To express their appreciation, the students sponsored the education of a child for a year at Parikrma in Bapna's name. Honored and touched by the student's gesture, Bapna and his wife will continue sponsoring the student, Dikhshita, whose father is a sweeper and whose mother is a maid in Bangalore.

"He really went above and beyond in leading the class," says Sieker of Bapna. "He's so much more than a professor. The connection that I made with Ravi and Theresa (Heath, the site coordinator) make me feel more a part of the school. That's really important to me."

"For him to take the time for a bunch of twentysomething-year-olds to show them India and teach them about IT...We appreciate that a lot," adds Swammi.

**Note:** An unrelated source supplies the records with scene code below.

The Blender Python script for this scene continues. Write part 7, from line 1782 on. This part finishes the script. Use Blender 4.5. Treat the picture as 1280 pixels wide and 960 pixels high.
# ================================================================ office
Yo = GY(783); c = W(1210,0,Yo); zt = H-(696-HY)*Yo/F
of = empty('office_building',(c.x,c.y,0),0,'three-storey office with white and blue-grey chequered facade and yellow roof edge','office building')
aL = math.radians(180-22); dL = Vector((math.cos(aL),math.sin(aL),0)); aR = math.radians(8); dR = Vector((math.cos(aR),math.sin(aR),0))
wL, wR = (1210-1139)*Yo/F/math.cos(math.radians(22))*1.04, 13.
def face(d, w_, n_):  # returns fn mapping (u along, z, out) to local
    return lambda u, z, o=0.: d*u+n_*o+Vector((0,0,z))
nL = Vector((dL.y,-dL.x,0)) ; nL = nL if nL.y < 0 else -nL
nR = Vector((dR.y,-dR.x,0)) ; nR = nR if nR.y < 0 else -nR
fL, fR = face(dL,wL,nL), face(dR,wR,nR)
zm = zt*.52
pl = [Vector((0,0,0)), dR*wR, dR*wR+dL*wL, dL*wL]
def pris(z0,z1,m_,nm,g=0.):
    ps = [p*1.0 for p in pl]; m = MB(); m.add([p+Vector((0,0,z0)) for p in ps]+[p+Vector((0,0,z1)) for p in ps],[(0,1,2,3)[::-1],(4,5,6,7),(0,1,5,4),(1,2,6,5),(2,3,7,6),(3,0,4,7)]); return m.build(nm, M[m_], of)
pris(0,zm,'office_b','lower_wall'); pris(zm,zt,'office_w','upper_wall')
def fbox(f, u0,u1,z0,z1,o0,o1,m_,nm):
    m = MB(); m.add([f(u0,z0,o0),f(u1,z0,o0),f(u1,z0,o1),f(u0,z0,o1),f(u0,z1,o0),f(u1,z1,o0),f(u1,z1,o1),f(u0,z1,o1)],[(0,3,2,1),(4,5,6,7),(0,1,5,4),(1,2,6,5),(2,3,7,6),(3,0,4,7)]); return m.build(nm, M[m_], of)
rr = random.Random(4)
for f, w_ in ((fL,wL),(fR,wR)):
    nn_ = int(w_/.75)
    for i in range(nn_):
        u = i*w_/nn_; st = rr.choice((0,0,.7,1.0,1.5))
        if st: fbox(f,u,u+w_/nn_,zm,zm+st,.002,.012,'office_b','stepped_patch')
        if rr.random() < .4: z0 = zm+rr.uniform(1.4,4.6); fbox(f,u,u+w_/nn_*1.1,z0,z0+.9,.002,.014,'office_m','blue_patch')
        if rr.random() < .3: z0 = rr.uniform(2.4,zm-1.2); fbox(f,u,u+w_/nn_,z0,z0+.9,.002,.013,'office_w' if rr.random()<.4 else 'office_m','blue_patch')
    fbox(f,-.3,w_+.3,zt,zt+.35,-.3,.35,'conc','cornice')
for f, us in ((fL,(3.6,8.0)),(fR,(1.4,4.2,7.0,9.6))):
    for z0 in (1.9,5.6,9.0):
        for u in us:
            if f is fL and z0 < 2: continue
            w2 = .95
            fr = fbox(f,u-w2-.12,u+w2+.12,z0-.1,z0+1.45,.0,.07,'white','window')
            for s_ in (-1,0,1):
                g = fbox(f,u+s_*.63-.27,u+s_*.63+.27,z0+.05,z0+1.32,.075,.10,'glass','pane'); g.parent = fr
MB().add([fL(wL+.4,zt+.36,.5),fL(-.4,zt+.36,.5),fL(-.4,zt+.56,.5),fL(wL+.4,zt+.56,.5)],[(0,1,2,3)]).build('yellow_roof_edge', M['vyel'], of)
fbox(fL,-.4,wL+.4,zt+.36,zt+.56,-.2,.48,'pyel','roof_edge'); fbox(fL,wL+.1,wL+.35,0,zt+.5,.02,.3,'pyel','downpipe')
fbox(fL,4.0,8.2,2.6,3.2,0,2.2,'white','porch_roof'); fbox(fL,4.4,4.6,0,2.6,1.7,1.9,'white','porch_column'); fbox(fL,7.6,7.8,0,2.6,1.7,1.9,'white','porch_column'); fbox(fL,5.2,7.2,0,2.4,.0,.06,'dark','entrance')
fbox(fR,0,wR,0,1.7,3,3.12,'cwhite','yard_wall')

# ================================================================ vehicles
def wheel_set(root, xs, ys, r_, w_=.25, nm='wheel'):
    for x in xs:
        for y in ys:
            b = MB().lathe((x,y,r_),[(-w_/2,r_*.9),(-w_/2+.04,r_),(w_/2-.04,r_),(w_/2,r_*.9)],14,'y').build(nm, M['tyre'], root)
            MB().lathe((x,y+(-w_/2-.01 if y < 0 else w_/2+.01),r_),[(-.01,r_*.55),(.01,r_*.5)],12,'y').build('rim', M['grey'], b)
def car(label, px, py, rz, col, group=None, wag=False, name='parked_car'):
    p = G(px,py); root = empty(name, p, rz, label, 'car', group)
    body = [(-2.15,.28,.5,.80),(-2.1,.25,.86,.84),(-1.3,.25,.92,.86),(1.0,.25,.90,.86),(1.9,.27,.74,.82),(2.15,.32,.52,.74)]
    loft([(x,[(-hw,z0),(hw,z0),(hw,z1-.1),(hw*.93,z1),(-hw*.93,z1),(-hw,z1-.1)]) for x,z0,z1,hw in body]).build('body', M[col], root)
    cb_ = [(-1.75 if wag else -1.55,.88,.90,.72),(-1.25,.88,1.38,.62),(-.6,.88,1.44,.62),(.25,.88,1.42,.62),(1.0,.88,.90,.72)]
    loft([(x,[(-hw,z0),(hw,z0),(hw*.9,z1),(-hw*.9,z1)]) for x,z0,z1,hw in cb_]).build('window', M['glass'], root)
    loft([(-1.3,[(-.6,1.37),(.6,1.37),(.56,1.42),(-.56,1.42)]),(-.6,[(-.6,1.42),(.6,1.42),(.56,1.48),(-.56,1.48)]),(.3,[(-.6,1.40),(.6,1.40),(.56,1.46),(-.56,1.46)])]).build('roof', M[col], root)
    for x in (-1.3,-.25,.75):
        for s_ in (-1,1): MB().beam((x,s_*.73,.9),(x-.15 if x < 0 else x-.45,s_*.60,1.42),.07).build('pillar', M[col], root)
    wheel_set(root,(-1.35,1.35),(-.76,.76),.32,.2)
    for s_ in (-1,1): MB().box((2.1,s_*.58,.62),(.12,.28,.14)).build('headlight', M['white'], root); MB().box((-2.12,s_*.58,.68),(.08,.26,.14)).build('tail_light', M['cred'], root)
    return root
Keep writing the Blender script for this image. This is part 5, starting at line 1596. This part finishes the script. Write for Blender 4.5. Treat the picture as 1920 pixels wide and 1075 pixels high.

Although still in school, Sieker and Swammi have found the trip to India is already having a positive effect on their careers. Sieker credits the trip for her selection in KPMG's highly-competitive global internship program that sent her to South Africa.

"I had more than just travel," Sieker says of her qualification. "I had looked at business in a global context." Sieker will join KPMG fulltime after graduating this May.

Swammi spent the past summer interning at Target on a team that serves as the liaison between Minneapolis and the Bangalore office. He found his IDSC 3001 experience gave him an advantage over peers who attended other schools.

"It was unique for me to bring to that table that I had been to Bangalore and could know what our business analysts in Bangalore were going through," says Swammi, who is currently weighing multiple job offers.

But the students weren't the only ones who benefited from IDSC 3001. The trip to India also had an effect on Bapna.

"I personally gained a lot," he says. "It was the first time I got to spend 14 days with the students and I really got to know each one of them and what drives them and what they think about.

It's rare to get that experience in a regular classroom. To see how eager these people are to learn and absorb and how thoughtful they were in all their visits was a really interesting experience."